Продолжается и формалистическое экспериментаторство, чуждое Православию. Вот ярчайший пример (относящийся, правда к внутренней жизни не Русской, а Грузинской Церкви – но разница не принципиальна) – создание художником Ладо Гудиашвили росписи в одном из храмов Грузии, Кашветском. Сочувствующий московский журналист комментирует: «Верующие, с одной стороны, не приняли его исполненную земными соками, дышащую реальной жизнью Божью матерь, а коммунисты, с другой стороны, обливали грязью за отход от реализма». Даже по этому скудному описанию возможно представить, какая несообразность встречает верующего в храме. И нетрудно угадать стереотипную реакцию на неприятие такой несуразности: кому не нравится, тот мало смыслит в искусстве. Но там, где из искусства сотворяется кумир, там о Боге забывают.
Конечно, нельзя ждать скорого появления нового Рублева или Дионисия. Ждать, чтобы все иконописцы приуготовляли себя к иконному делу практикою умной молитвы. Но хотя бы движение к этому нужно начинать. Если Создателю будет угодно – появится и новый преподобный иконописец. Но нельзя ожидать этого пассивно. Необходимо осваивать каноны подлинной иконописи, ибо в них запечатлен глубочайший духовный опыт наших предков в их познавании духа Православия.
Неверным было бы утверждение, будто этого не делается вовсе. Однако странный хаос и разнобой наблюдается в этом делании порою даже в творчестве одного мастера, не говоря уже об общей картине. К такому выводу принуждает хотя бы выпущенный недавно альбом «Современная православная икона» (М., «Современник», 1994). Еще можно понять и посочувствовать, когда иные иконописцы пробуют освоить приемы то московской, то новгородской средневековой живописи, – поиск необходим (хотя, быть может, и не стоило выносить это на всеобщее обозрение: иконное дело все же не светская живопись). Но некоторое недоумение вызывает художник, который как бы мечется между средневековьем и «васнецовской» по духу манерою письма – разброс слишком велик. Немалое число представленных в альбоме мастеров явно пытается подражать иконникам XVII века, особенно Симону Ушакову, то есть черпают уже из замутненного источника. Не все сознают необходимость хотя бы начального богословского знания при работе над иконою и над общим оформлением храма. Гак, один из художников поместил в деисисе иконостаса фигуру архангела Гавриила вслед за изображением Богородицы – в левой части иконостаса, тогда как он всегда помещается справа, напротив Божией Матери. И тут не пустая формальность: идея Благовещения ощутимо присутствует в таком расположении икон. Попросту: нельзя менять архангелов местами. Иконописец, очевидно, этого не знает. Или считает необязательным для себя.

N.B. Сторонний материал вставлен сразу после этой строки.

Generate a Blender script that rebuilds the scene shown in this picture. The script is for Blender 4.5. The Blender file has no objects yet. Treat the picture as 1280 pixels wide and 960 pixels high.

Значительную часть альбома занимают репродукции работ архимандрита Зинона. Созданное о. Зиноном заслуживает особого исследования, однако основной теоретический тезис иконописца может вызвать несогласие: «Поелику совершенно утрачены живые духовные традиции, а об уровне нашей собственной духовности и говорить не приходится, то и обращаться к образцам, какие дал, например, XV век, – не имеет смысла. Идти надо к истокам нашей духовности через освоение Византийской иконы. Каждый иконописец сегодня должен пройти тот же путь, которым прошли русские иконописцы после принятия на Руси христианства. А для них – образцами служили греческие иконы». Данный двойной силлогизм не выдерживает критики – и, с формальной стороны, и по содержанию. Выводы никак не согласуются с основными посылками, и весьма спорны.
Благим примером иконного дела может стать нынешняя практическая деятельность иконописцев Московской Духовной Академии и Свято-Тихоновского Богословского института. Разумеется, до идеала нашим новым мастерам еще далеко, но росписи академического и семинарского храмов в Троице-Сергиевой Лавре, в московской церкви свт. Николая в Кленниках – внушают большие надежды, что православное искусство на Руси будет жить, будет развиваться.
Происходит активное освоение языка русской иконописи. Однако на этом пути, нужно помнить, художников подстерегает соблазн безжизненной стилизацию. Можно освоить язык, канон, но не иметь ни малейшего представления о том содержании, какое должно быть этим языком выражено. Об этом каждому иконописцу также необходимо задуматься.